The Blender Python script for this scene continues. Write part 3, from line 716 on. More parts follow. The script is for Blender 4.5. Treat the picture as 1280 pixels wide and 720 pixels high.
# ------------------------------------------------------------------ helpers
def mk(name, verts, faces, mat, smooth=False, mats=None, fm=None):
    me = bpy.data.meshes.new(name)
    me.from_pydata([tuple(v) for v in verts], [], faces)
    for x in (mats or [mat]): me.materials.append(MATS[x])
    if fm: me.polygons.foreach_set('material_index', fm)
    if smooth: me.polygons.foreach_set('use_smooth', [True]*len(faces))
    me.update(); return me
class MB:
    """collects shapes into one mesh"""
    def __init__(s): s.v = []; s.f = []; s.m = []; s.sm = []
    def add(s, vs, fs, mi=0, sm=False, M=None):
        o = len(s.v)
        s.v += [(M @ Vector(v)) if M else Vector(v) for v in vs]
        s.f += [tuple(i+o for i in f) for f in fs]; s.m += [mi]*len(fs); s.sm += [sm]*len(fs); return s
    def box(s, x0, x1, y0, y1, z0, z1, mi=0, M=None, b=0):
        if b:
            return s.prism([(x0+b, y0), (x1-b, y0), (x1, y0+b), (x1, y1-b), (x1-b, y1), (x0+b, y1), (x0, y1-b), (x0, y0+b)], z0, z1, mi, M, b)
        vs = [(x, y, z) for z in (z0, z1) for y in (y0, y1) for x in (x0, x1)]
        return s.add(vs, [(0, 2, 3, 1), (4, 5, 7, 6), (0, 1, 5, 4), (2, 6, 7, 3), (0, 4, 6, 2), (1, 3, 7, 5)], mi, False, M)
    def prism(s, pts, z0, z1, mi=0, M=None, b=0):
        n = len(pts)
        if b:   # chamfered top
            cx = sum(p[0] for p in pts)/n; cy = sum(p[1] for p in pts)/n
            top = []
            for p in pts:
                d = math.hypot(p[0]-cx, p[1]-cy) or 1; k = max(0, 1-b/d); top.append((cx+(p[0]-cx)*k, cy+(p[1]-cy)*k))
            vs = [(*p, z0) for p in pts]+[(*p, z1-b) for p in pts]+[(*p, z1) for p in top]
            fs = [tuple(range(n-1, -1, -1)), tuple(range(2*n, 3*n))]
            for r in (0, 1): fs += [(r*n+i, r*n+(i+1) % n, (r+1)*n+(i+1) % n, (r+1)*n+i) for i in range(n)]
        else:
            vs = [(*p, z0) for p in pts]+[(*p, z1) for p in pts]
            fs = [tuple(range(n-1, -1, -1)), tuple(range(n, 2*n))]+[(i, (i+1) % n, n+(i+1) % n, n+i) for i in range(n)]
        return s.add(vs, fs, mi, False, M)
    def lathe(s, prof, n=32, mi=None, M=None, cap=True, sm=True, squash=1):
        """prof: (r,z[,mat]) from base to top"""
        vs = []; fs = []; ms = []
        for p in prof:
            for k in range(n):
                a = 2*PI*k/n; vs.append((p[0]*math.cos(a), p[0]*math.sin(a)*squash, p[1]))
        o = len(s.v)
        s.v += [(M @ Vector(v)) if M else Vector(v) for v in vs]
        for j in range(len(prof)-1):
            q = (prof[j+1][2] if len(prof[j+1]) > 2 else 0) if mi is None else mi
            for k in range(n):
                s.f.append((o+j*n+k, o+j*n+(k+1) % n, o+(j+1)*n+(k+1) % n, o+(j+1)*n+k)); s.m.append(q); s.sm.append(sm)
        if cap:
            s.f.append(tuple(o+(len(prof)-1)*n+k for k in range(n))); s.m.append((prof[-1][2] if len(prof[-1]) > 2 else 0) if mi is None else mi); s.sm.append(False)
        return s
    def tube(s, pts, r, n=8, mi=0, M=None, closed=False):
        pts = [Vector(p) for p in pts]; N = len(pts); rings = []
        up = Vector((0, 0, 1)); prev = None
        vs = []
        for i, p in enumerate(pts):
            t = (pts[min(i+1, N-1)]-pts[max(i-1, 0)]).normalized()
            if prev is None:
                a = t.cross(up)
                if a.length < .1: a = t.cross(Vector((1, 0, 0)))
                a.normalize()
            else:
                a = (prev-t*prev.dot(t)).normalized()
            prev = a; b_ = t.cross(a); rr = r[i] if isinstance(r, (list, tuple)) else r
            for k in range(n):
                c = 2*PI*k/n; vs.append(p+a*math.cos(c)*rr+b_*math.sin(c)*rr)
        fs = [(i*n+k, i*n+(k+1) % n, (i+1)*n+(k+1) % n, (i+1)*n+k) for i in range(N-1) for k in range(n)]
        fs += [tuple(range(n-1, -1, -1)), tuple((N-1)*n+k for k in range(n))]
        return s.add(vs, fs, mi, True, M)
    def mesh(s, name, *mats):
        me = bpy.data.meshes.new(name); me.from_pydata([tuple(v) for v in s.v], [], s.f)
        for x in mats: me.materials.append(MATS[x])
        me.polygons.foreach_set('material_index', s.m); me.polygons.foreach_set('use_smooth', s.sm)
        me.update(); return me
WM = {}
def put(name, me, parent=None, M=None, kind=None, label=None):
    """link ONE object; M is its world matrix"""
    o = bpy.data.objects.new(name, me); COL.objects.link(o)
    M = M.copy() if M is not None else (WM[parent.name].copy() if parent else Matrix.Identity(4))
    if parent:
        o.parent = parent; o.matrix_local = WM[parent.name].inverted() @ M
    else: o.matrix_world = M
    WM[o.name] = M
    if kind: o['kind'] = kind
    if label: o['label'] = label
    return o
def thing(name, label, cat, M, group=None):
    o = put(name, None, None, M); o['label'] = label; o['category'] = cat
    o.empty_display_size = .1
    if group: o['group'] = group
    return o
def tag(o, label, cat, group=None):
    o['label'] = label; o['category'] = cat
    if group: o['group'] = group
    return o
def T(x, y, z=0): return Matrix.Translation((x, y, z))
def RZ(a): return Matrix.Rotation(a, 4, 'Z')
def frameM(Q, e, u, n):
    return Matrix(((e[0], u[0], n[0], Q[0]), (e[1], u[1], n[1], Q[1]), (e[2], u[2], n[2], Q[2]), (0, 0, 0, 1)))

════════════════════

-- Problem --
Set down all of the data above, word for word.

-- Solution --
The Blender Python script for this scene continues. Write part 3, from line 716 on. More parts follow. The script is for Blender 4.5. Treat the picture as 1280 pixels wide and 720 pixels high.
# ------------------------------------------------------------------ helpers
def mk(name, verts, faces, mat, smooth=False, mats=None, fm=None):
    me = bpy.data.meshes.new(name)
    me.from_pydata([tuple(v) for v in verts], [], faces)
    for x in (mats or [mat]): me.materials.append(MATS[x])
    if fm: me.polygons.foreach_set('material_index', fm)
    if smooth: me.polygons.foreach_set('use_smooth', [True]*len(faces))
    me.update(); return me
class MB:
    """collects shapes into one mesh"""
    def __init__(s): s.v = []; s.f = []; s.m = []; s.sm = []
    def add(s, vs, fs, mi=0, sm=False, M=None):
        o = len(s.v)
        s.v += [(M @ Vector(v)) if M else Vector(v) for v in vs]
        s.f += [tuple(i+o for i in f) for f in fs]; s.m += [mi]*len(fs); s.sm += [sm]*len(fs); return s
    def box(s, x0, x1, y0, y1, z0, z1, mi=0, M=None, b=0):
        if b:
            return s.prism([(x0+b, y0), (x1-b, y0), (x1, y0+b), (x1, y1-b), (x1-b, y1), (x0+b, y1), (x0, y1-b), (x0, y0+b)], z0, z1, mi, M, b)
        vs = [(x, y, z) for z in (z0, z1) for y in (y0, y1) for x in (x0, x1)]
        return s.add(vs, [(0, 2, 3, 1), (4, 5, 7, 6), (0, 1, 5, 4), (2, 6, 7, 3), (0, 4, 6, 2), (1, 3, 7, 5)], mi, False, M)
    def prism(s, pts, z0, z1, mi=0, M=None, b=0):
        n = len(pts)
        if b:   # chamfered top
            cx = sum(p[0] for p in pts)/n; cy = sum(p[1] for p in pts)/n
            top = []
            for p in pts:
                d = math.hypot(p[0]-cx, p[1]-cy) or 1; k = max(0, 1-b/d); top.append((cx+(p[0]-cx)*k, cy+(p[1]-cy)*k))
            vs = [(*p, z0) for p in pts]+[(*p, z1-b) for p in pts]+[(*p, z1) for p in top]
            fs = [tuple(range(n-1, -1, -1)), tuple(range(2*n, 3*n))]
            for r in (0, 1): fs += [(r*n+i, r*n+(i+1) % n, (r+1)*n+(i+1) % n, (r+1)*n+i) for i in range(n)]
        else:
            vs = [(*p, z0) for p in pts]+[(*p, z1) for p in pts]
            fs = [tuple(range(n-1, -1, -1)), tuple(range(n, 2*n))]+[(i, (i+1) % n, n+(i+1) % n, n+i) for i in range(n)]
        return s.add(vs, fs, mi, False, M)
    def lathe(s, prof, n=32, mi=None, M=None, cap=True, sm=True, squash=1):
        """prof: (r,z[,mat]) from base to top"""
        vs = []; fs = []; ms = []
        for p in prof:
            for k in range(n):
                a = 2*PI*k/n; vs.append((p[0]*math.cos(a), p[0]*math.sin(a)*squash, p[1]))
        o = len(s.v)
        s.v += [(M @ Vector(v)) if M else Vector(v) for v in vs]
        for j in range(len(prof)-1):
            q = (prof[j+1][2] if len(prof[j+1]) > 2 else 0) if mi is None else mi
            for k in range(n):
                s.f.append((o+j*n+k, o+j*n+(k+1) % n, o+(j+1)*n+(k+1) % n, o+(j+1)*n+k)); s.m.append(q); s.sm.append(sm)
        if cap:
            s.f.append(tuple(o+(len(prof)-1)*n+k for k in range(n))); s.m.append((prof[-1][2] if len(prof[-1]) > 2 else 0) if mi is None else mi); s.sm.append(False)
        return s
    def tube(s, pts, r, n=8, mi=0, M=None, closed=False):
        pts = [Vector(p) for p in pts]; N = len(pts); rings = []
        up = Vector((0, 0, 1)); prev = None
        vs = []
        for i, p in enumerate(pts):
            t = (pts[min(i+1, N-1)]-pts[max(i-1, 0)]).normalized()
            if prev is None:
                a = t.cross(up)
                if a.length < .1: a = t.cross(Vector((1, 0, 0)))
                a.normalize()
            else:
                a = (prev-t*prev.dot(t)).normalized()
            prev = a; b_ = t.cross(a); rr = r[i] if isinstance(r, (list, tuple)) else r
            for k in range(n):
                c = 2*PI*k/n; vs.append(p+a*math.cos(c)*rr+b_*math.sin(c)*rr)
        fs = [(i*n+k, i*n+(k+1) % n, (i+1)*n+(k+1) % n, (i+1)*n+k) for i in range(N-1) for k in range(n)]
        fs += [tuple(range(n-1, -1, -1)), tuple((N-1)*n+k for k in range(n))]
        return s.add(vs, fs, mi, True, M)
    def mesh(s, name, *mats):
        me = bpy.data.meshes.new(name); me.from_pydata([tuple(v) for v in s.v], [], s.f)
        for x in mats: me.materials.append(MATS[x])
        me.polygons.foreach_set('material_index', s.m); me.polygons.foreach_set('use_smooth', s.sm)
        me.update(); return me
WM = {}
def put(name, me, parent=None, M=None, kind=None, label=None):
    """link ONE object; M is its world matrix"""
    o = bpy.data.objects.new(name, me); COL.objects.link(o)
    M = M.copy() if M is not None else (WM[parent.name].copy() if parent else Matrix.Identity(4))
    if parent:
        o.parent = parent; o.matrix_local = WM[parent.name].inverted() @ M
    else: o.matrix_world = M
    WM[o.name] = M
    if kind: o['kind'] = kind
    if label: o['label'] = label
    return o
def thing(name, label, cat, M, group=None):
    o = put(name, None, None, M); o['label'] = label; o['category'] = cat
    o.empty_display_size = .1
    if group: o['group'] = group
    return o
def tag(o, label, cat, group=None):
    o['label'] = label; o['category'] = cat
    if group: o['group'] = group
    return o
def T(x, y, z=0): return Matrix.Translation((x, y, z))
def RZ(a): return Matrix.Rotation(a, 4, 'Z')
def frameM(Q, e, u, n):
    return Matrix(((e[0], u[0], n[0], Q[0]), (e[1], u[1], n[1], Q[1]), (e[2], u[2], n[2], Q[2]), (0, 0, 0, 1)))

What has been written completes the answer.